Michigan Rosies remembered in Yankee Air Museum exhibit

Marnie Muñoz
The Detroit News

Yankee Air Museum is honoring the real Michigan women behind World War II icon Rosie the Riveter with a new exhibit “Women Answer the Call.”

The exhibit, which opened on Veterans Day, depicts the working life of women at Willow Run, a Ypsilanti-adjacent manufacturing plant that operated during World War II.

The plant produced B-24 bomber planes as part of a $200 million government contract with Ford Motor Co. in 1941. A thriving boost to Michigan’s economy, the plant was known as the world’s largest factory at the time.           

Christopher Hiddema of Hesperia, 12, touches the exterior of a bomber plane fuselage inside a new exhibit, called "Women Answer the Call," at the Yankee Air Museum at Willow Run Airport on Saturday, Nov. 18, 2023 in Belleville.

The voices of the original women workers, known as Rosies, surround museum-goers as they make their way through the exhibit. In one video panel, a former worker describes her career as a riveter and crane operator at the plant.

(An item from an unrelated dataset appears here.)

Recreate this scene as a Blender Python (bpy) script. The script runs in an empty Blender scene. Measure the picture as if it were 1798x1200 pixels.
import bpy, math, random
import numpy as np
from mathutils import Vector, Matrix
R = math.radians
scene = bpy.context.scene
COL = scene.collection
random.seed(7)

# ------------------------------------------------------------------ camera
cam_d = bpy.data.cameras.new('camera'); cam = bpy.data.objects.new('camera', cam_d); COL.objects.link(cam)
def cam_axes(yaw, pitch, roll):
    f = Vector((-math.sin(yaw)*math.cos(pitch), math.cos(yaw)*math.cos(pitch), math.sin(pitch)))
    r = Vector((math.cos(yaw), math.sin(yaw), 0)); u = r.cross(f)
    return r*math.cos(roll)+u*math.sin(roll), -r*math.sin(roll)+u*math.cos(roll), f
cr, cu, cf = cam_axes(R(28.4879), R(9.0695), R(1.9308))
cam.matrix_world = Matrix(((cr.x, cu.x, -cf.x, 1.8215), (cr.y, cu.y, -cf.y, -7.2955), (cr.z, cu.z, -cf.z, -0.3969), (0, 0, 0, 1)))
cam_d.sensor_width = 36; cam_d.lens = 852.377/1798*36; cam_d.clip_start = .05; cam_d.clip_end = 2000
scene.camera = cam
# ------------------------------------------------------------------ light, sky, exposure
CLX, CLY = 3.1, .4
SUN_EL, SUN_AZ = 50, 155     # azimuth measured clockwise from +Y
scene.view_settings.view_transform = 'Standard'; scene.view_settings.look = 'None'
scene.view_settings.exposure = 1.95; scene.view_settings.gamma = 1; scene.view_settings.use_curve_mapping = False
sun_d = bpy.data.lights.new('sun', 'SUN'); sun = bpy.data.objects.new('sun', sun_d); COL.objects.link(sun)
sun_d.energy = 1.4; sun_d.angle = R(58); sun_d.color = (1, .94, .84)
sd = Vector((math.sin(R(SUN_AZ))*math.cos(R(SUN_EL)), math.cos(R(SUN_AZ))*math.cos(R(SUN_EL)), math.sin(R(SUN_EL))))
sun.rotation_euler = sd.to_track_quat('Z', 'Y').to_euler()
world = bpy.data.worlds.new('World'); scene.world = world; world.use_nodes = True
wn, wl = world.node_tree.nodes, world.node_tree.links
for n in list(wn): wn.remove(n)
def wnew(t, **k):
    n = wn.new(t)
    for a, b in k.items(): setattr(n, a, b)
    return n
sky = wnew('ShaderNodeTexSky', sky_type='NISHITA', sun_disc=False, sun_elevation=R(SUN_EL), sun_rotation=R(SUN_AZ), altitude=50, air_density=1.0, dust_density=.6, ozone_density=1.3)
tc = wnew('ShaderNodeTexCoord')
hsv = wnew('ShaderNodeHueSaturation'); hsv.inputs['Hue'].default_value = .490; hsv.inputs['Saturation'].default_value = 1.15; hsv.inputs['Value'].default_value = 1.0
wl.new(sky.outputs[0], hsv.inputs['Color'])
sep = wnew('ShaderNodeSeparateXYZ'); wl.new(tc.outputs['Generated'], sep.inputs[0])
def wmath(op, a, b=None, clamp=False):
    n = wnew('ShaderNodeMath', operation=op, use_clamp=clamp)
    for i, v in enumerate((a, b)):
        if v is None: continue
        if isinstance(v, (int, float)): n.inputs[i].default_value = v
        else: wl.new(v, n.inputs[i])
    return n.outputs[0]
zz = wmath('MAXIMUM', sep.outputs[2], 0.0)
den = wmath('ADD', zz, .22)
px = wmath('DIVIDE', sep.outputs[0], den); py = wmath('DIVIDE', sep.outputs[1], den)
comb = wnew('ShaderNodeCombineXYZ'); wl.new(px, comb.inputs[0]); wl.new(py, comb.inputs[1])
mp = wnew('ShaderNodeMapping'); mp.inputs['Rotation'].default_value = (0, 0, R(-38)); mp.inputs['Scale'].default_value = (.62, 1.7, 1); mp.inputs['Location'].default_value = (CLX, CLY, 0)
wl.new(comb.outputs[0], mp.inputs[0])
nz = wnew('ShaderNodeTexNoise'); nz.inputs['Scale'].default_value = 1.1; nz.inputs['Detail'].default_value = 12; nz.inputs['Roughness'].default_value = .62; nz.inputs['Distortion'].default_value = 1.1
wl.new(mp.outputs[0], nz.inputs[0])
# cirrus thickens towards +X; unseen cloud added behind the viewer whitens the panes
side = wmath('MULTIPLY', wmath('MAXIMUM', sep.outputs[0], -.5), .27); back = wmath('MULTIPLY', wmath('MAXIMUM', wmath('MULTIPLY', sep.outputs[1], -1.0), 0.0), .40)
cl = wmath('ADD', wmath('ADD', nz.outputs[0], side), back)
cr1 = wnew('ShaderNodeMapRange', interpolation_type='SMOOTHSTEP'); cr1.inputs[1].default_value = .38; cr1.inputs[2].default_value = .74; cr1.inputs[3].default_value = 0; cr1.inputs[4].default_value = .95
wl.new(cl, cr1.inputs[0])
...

“We did what we had to do,” Margaret Cramer, a Detroit native born in 1921, said in the video. “I mean, come on. Sit by and wait for people to help? You get up and help. Do what you can do.”

The plant’s workforce included Black and white women of all ages.

At peak production, women at the plant completely built one B-24 every 55 minutes, according to exhibit signage alongside lifelike displays of women working inside a plane frame.

Other interactive displays show how women would work in pairs to rivet metal plates together by shooting rivets with a gun and smoothing out the rivets.

Krystal Kenney of Hesperia takes a photo of a jacket emblazoned with "Ford Bomber Plant, Willow Run, Mich." inside a new exhibit called "Women Answer the Call" at the Yankee Air Museum at Willow Run Airport on Saturday, Nov. 18, 2023 in Belleville.

By 1945, the Willow Run Bomber Plant produced 70 percent of U.S. B-24 planes as crew members slept and waited for the finished planes on nearby cots, according to the exhibit.

Though adopted by later feminist movements, the famous Rosie the Riveter poster originally represented factory women such as Cramer, who later died in 2012, the exhibition explains.

More than eighty years later, “Women Answer the Call” is bringing the history of Michigan and local Rosies to life again, said Alan Darbe, a Yankee Air Museum docent.

“I didn’t know anything about them until I started becoming a docent,” Darbe said. “It’s been amazing, what they did. They did every job that was needed to be done.”

Haggai Chomba of Ann Arbor, left, takes a photo of Lonjezo Sithole of Ann Arbor, center, inside a new exhibit, called "Women Answer the Call," at the Yankee Air Museum at Willow Run Airport on Saturday, Nov. 18, 2023 in Belleville.

Many people attended the exhibit’s Nov. 11 grand opening, where several original and representative Rosies were present to speak on their experiences, he said.

With this exhibit, museum visitors can witness a snapshot of life in Michigan during a booming industrial period, Darbe said.

“Like England’s battles were won on the playing field of Eton, America’s were won on the assembly lines of Detroit,” one display quote from UAW Leader Walter Reuther reads.

The exhibit is open from 10 a.m. through 4 p.m. on Tuesdays through Saturdays and is open on Sundays from 11 a.m. to 4 p.m.